Venne insignito della medaglia d'oro al merito civile alla memoria.
Pubblichiamo un articolo che dà l’idea della campagna di odio orchestrata per anni nei confronti del funzionario di pubblica sicurezza, accusato ingiustamente della morte dell’anarchico Pinelli, circostanza che il processo dimostrerà falsa. Il commissario, nonostante la campagna d'odio scatenata contro di lui, non fruiva di scorta, né di alcuna forma di tutela per la sua incolumità personale. Di seguito la copertina che annuncia l’omicidio senza alcun accenno di condanna.
Il giorno 13 giugno 1971, insieme a un articolo di Camilla Cederna intitolato “Colpi di scena e colpi di karate. Gli ultimi incredibili sviluppi del caso Pinelli”, nel quale erano ripresentate le diverse tesi sulla morte di Pinelli, L’Espresso pubblicò una lettera aperta, inizialmente sottoscritta da dieci firmatari (Marino Berengo, Anna Maria Brizio, Elvio Fachinelli, Lucio Gambi, Giulio A. Maccacaro, Cesare Musatti, Enzo Paci, Carlo Salinari, Vladimiro Scatturin e Mario Spinella), che nelle settimane successive raccolse l’adesione di oltre settecento personalità della cultura, della politica e del giornalismo, tra le quali Giorgio Amendola, Norberto Bobbio, Pierre Carniti, Lucio Colletti, Giulio Einaudi, Umberto Eco, Federico Fellini, Natalia Ginzburg, Luigi Nono, Giancarlo Pajetta, Natalino Sapegno, Mario Soldati, Bernardo Valli, Tiziano Terzani, Corrado Vivanti.

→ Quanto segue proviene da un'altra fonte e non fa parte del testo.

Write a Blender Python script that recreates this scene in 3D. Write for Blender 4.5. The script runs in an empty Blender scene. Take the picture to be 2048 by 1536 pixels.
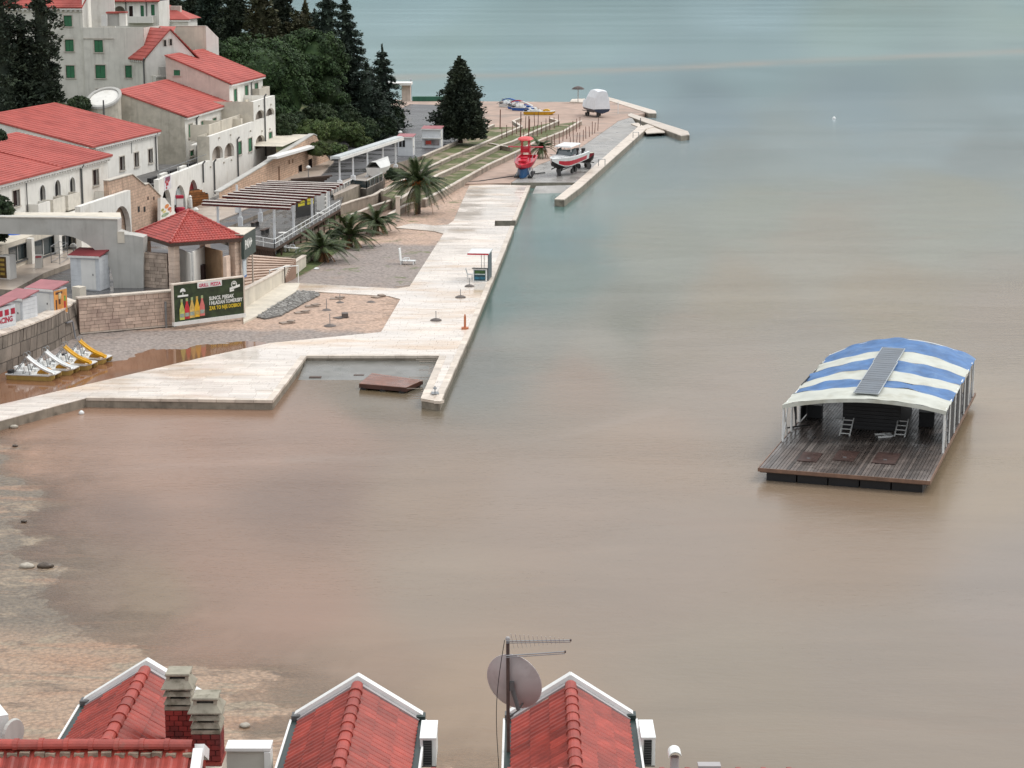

La lettera era molto dura nel merito e nei toni e contestava aspramente tutti coloro che avevano guidato le istituzioni in questa vicenda. Contestava Calabresi come «chi porta la responsabilità» della fine di Pinelli, il giudice Biotti che aveva «inquinato» il processo «con i meschini calcoli di un carrierismo senile», il difensore Lener per aver nascosto «le trame di un’odiosa coercizione», ma anche il questore Guida e il suo «arbitrio calunnioso» e la «indegna copertura» concessa dai giudici Caizzi e Amati, e si concludeva con una «ricusazione di coscienza – che non ha minor legittimità di quella di diritto – rivolta ai commissari torturatori, ai magistrati persecutori, ai giudici indegni», con la richiesta di allontanamento di tutti loro (cfr. Sofri, 2009, p. 267 ss.). Molto pochi dei 754 firmatari hanno chiesto scusa del loro gravissimo atteggiamento che ha armato la mano degli assassini del Commissario, dichiarato – anche in sede giudiziaria - totalmente estraneo alla morte di Pinelli, in qualunque modo sia avvenuta.